Set problem –
Transcribe all of the records precisely as they are presented.

Information provided –
——

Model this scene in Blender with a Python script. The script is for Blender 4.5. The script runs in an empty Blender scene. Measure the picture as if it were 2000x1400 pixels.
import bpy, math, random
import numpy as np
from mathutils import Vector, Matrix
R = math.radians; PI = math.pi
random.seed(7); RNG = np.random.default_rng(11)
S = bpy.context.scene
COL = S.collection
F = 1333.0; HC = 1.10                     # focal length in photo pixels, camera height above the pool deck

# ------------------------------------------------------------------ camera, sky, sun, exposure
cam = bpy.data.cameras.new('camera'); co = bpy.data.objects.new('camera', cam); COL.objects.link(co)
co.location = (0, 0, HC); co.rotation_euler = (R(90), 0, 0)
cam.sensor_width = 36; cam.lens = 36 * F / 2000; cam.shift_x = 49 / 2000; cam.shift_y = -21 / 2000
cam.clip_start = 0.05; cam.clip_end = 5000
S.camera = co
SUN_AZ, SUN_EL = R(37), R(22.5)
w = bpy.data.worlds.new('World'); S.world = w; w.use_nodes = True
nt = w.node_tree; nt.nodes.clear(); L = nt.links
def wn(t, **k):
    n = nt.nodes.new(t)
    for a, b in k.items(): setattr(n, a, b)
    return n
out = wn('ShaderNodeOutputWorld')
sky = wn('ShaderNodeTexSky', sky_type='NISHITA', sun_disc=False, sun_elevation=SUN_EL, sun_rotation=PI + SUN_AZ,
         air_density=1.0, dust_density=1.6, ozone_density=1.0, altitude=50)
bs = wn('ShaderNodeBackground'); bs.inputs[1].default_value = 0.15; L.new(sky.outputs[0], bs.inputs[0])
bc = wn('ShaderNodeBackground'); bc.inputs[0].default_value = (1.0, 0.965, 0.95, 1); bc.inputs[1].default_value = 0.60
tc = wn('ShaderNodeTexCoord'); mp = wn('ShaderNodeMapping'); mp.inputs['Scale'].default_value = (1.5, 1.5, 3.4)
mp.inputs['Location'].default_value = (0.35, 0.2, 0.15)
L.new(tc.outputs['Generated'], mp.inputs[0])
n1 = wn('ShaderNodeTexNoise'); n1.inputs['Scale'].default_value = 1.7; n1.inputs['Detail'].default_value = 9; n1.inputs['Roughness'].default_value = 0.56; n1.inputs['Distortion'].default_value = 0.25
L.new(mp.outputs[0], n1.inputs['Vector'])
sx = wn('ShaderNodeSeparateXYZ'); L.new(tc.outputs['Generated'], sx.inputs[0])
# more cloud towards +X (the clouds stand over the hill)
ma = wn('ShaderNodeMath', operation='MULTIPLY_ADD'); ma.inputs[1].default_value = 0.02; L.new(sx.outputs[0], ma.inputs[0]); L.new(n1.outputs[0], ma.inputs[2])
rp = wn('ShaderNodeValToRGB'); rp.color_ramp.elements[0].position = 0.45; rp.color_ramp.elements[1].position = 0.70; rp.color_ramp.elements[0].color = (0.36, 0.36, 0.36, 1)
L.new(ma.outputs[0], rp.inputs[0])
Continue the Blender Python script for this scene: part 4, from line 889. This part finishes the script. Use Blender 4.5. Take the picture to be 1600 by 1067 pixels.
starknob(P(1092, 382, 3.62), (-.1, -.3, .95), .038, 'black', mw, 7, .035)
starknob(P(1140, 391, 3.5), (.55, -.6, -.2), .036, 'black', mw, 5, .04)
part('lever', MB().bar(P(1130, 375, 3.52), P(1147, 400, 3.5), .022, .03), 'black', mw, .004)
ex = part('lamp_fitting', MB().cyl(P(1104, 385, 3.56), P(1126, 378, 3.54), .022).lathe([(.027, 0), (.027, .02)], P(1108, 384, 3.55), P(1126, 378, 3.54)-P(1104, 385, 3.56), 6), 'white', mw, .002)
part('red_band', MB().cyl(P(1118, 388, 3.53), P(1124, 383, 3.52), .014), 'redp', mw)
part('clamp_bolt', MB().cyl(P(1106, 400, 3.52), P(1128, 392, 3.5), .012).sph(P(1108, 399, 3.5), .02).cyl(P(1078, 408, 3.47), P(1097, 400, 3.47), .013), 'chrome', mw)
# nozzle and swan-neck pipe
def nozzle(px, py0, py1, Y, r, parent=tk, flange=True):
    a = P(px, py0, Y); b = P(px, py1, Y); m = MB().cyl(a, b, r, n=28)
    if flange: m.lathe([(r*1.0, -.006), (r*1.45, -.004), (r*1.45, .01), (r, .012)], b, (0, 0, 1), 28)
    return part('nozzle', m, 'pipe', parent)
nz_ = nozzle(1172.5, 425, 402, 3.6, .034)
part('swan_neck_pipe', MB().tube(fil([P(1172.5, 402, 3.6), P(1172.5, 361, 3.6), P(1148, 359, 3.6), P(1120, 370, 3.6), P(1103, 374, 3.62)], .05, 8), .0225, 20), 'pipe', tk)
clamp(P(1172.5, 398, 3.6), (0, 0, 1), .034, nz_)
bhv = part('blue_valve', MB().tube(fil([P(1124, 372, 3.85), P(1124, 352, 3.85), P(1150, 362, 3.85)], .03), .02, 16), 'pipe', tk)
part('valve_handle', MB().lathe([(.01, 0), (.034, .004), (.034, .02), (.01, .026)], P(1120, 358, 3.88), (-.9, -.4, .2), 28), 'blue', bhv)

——

Exercise solution –
Model this scene in Blender with a Python script. The script is for Blender 4.5. The script runs in an empty Blender scene. Measure the picture as if it were 2000x1400 pixels.
import bpy, math, random
import numpy as np
from mathutils import Vector, Matrix
R = math.radians; PI = math.pi
random.seed(7); RNG = np.random.default_rng(11)
S = bpy.context.scene
COL = S.collection
F = 1333.0; HC = 1.10                     # focal length in photo pixels, camera height above the pool deck

# ------------------------------------------------------------------ camera, sky, sun, exposure
cam = bpy.data.cameras.new('camera'); co = bpy.data.objects.new('camera', cam); COL.objects.link(co)
co.location = (0, 0, HC); co.rotation_euler = (R(90), 0, 0)
cam.sensor_width = 36; cam.lens = 36 * F / 2000; cam.shift_x = 49 / 2000; cam.shift_y = -21 / 2000
cam.clip_start = 0.05; cam.clip_end = 5000
S.camera = co
SUN_AZ, SUN_EL = R(37), R(22.5)
w = bpy.data.worlds.new('World'); S.world = w; w.use_nodes = True
nt = w.node_tree; nt.nodes.clear(); L = nt.links
def wn(t, **k):
    n = nt.nodes.new(t)
    for a, b in k.items(): setattr(n, a, b)
    return n
out = wn('ShaderNodeOutputWorld')
sky = wn('ShaderNodeTexSky', sky_type='NISHITA', sun_disc=False, sun_elevation=SUN_EL, sun_rotation=PI + SUN_AZ,
         air_density=1.0, dust_density=1.6, ozone_density=1.0, altitude=50)
bs = wn('ShaderNodeBackground'); bs.inputs[1].default_value = 0.15; L.new(sky.outputs[0], bs.inputs[0])
bc = wn('ShaderNodeBackground'); bc.inputs[0].default_value = (1.0, 0.965, 0.95, 1); bc.inputs[1].default_value = 0.60
tc = wn('ShaderNodeTexCoord'); mp = wn('ShaderNodeMapping'); mp.inputs['Scale'].default_value = (1.5, 1.5, 3.4)
mp.inputs['Location'].default_value = (0.35, 0.2, 0.15)
L.new(tc.outputs['Generated'], mp.inputs[0])
n1 = wn('ShaderNodeTexNoise'); n1.inputs['Scale'].default_value = 1.7; n1.inputs['Detail'].default_value = 9; n1.inputs['Roughness'].default_value = 0.56; n1.inputs['Distortion'].default_value = 0.25
L.new(mp.outputs[0], n1.inputs['Vector'])
sx = wn('ShaderNodeSeparateXYZ'); L.new(tc.outputs['Generated'], sx.inputs[0])
# more cloud towards +X (the clouds stand over the hill)
ma = wn('ShaderNodeMath', operation='MULTIPLY_ADD'); ma.inputs[1].default_value = 0.02; L.new(sx.outputs[0], ma.inputs[0]); L.new(n1.outputs[0], ma.inputs[2])
rp = wn('ShaderNodeValToRGB'); rp.color_ramp.elements[0].position = 0.45; rp.color_ramp.elements[1].position = 0.70; rp.color_ramp.elements[0].color = (0.36, 0.36, 0.36, 1)
L.new(ma.outputs[0], rp.inputs[0])
Continue the Blender Python script for this scene: part 4, from line 889. This part finishes the script. Use Blender 4.5. Take the picture to be 1600 by 1067 pixels.
starknob(P(1092, 382, 3.62), (-.1, -.3, .95), .038, 'black', mw, 7, .035)
starknob(P(1140, 391, 3.5), (.55, -.6, -.2), .036, 'black', mw, 5, .04)
part('lever', MB().bar(P(1130, 375, 3.52), P(1147, 400, 3.5), .022, .03), 'black', mw, .004)
ex = part('lamp_fitting', MB().cyl(P(1104, 385, 3.56), P(1126, 378, 3.54), .022).lathe([(.027, 0), (.027, .02)], P(1108, 384, 3.55), P(1126, 378, 3.54)-P(1104, 385, 3.56), 6), 'white', mw, .002)
part('red_band', MB().cyl(P(1118, 388, 3.53), P(1124, 383, 3.52), .014), 'redp', mw)
part('clamp_bolt', MB().cyl(P(1106, 400, 3.52), P(1128, 392, 3.5), .012).sph(P(1108, 399, 3.5), .02).cyl(P(1078, 408, 3.47), P(1097, 400, 3.47), .013), 'chrome', mw)
# nozzle and swan-neck pipe
def nozzle(px, py0, py1, Y, r, parent=tk, flange=True):
    a = P(px, py0, Y); b = P(px, py1, Y); m = MB().cyl(a, b, r, n=28)
    if flange: m.lathe([(r*1.0, -.006), (r*1.45, -.004), (r*1.45, .01), (r, .012)], b, (0, 0, 1), 28)
    return part('nozzle', m, 'pipe', parent)
nz_ = nozzle(1172.5, 425, 402, 3.6, .034)
part('swan_neck_pipe', MB().tube(fil([P(1172.5, 402, 3.6), P(1172.5, 361, 3.6), P(1148, 359, 3.6), P(1120, 370, 3.6), P(1103, 374, 3.62)], .05, 8), .0225, 20), 'pipe', tk)
clamp(P(1172.5, 398, 3.6), (0, 0, 1), .034, nz_)
bhv = part('blue_valve', MB().tube(fil([P(1124, 372, 3.85), P(1124, 352, 3.85), P(1150, 362, 3.85)], .03), .02, 16), 'pipe', tk)
part('valve_handle', MB().lathe([(.01, 0), (.034, .004), (.034, .02), (.01, .026)], P(1120, 358, 3.88), (-.9, -.4, .2), 28), 'blue', bhv)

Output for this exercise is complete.